Kolenda also said he believes continued falls for the Australian dollar, weak commodity prices and subdued consumer confidence and business investment could also spur the RBA into cutting the cash rate.

While the RBA has stayed put on the official cash rate since May, Kolenda’s prediction of a rate cut in the near future might not be too far from the money.

The minutes from the RBA’s November board meeting suggest there is some chance of a rate cut in the near future, with inflation figures and house prices mentioned as possible drivers.

“While quarterly inflation remained subject to a degree of volatility and measurement error, the broad-based nature of the low outcome in the September quarter suggested that inflationary pressures were a bit more subdued than expected. The profile for underlying inflation had been revised down consequently,” the minutes said.

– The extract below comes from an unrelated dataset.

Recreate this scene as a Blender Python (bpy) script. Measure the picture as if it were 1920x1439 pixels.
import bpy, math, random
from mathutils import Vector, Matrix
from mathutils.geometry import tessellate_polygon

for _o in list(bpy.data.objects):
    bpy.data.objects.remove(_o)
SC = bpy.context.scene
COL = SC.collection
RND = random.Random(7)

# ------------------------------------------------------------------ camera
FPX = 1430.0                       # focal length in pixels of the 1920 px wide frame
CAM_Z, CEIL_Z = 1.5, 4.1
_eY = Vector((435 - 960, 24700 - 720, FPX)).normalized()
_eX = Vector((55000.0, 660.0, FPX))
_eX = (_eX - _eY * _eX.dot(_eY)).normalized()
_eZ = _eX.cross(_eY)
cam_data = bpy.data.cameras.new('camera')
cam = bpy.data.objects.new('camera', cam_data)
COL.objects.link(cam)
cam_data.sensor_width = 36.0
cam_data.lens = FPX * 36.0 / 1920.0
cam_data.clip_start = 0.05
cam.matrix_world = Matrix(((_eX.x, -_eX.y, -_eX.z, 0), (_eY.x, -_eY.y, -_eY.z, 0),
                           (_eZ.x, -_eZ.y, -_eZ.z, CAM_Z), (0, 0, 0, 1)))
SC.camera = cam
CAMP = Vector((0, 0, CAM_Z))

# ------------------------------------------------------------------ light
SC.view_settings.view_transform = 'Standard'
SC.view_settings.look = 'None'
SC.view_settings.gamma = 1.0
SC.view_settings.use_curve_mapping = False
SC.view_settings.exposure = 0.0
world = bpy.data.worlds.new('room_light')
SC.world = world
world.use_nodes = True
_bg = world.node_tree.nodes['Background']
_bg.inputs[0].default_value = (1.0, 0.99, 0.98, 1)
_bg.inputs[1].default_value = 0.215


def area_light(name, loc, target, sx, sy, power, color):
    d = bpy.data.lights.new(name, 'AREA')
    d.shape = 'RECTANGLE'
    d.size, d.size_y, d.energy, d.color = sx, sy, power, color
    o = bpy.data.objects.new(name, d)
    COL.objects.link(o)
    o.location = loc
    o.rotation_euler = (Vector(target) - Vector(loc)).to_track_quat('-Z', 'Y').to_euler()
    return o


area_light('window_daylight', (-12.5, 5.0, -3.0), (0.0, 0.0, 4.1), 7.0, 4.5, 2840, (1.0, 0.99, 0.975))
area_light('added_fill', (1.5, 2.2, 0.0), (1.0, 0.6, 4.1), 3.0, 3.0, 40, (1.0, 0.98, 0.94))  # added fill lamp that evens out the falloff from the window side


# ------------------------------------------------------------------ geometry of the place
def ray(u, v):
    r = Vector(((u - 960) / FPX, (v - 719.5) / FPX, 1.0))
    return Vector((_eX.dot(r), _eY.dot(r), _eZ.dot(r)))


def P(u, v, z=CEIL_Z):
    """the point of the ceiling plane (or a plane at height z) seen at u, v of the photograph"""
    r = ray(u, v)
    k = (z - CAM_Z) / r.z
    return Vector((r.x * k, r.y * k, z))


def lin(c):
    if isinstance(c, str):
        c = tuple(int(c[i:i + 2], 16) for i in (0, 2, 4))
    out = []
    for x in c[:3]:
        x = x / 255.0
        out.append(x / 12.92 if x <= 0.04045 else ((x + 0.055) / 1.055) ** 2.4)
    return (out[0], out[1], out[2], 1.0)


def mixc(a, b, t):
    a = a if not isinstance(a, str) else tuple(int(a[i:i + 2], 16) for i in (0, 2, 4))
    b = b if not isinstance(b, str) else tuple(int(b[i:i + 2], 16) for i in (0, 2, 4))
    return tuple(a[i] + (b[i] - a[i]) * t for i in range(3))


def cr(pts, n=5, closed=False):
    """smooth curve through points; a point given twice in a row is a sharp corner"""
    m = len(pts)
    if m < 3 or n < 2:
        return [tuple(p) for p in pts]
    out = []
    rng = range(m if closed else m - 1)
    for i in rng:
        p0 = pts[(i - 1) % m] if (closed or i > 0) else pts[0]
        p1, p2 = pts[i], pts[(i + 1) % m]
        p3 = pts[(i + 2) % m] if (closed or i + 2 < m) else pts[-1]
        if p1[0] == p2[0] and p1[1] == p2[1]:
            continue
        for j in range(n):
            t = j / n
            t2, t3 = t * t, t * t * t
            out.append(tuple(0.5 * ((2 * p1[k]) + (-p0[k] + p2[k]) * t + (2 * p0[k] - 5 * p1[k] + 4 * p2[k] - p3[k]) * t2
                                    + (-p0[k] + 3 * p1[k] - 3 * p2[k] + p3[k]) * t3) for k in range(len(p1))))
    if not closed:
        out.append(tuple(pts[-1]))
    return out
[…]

“Credit growth had increased a little over recent months and housing prices had risen further in Melbourne and Sydney, though the pace of growth had moderated and housing prices were steady in other cities. Members noted that supervisory measures were helping to contain risks that may arise from the housing market.”

“The inflation outlook may afford some scope for further easing of monetary policy, should that be appropriate to lend support to demand.”

While those comments may seem like there is possibility of downward movement in the official cash rate, Kolenda said that may not come with any benefit for borrowers.

“The RBA's decisions could be negated by the banks adhering to Australian Prudential Regulation Authority (APRA) regularity requirements that will increase the cost of providing mortgages and make them the strongest in the world,” he said.

“Further rate relief from the central bank may also not be passed on in full by lenders and we may see increases in rates across the board due to potentially increased funding costs and pressure on the major banks to meet the APRA requirements by mid-2016.”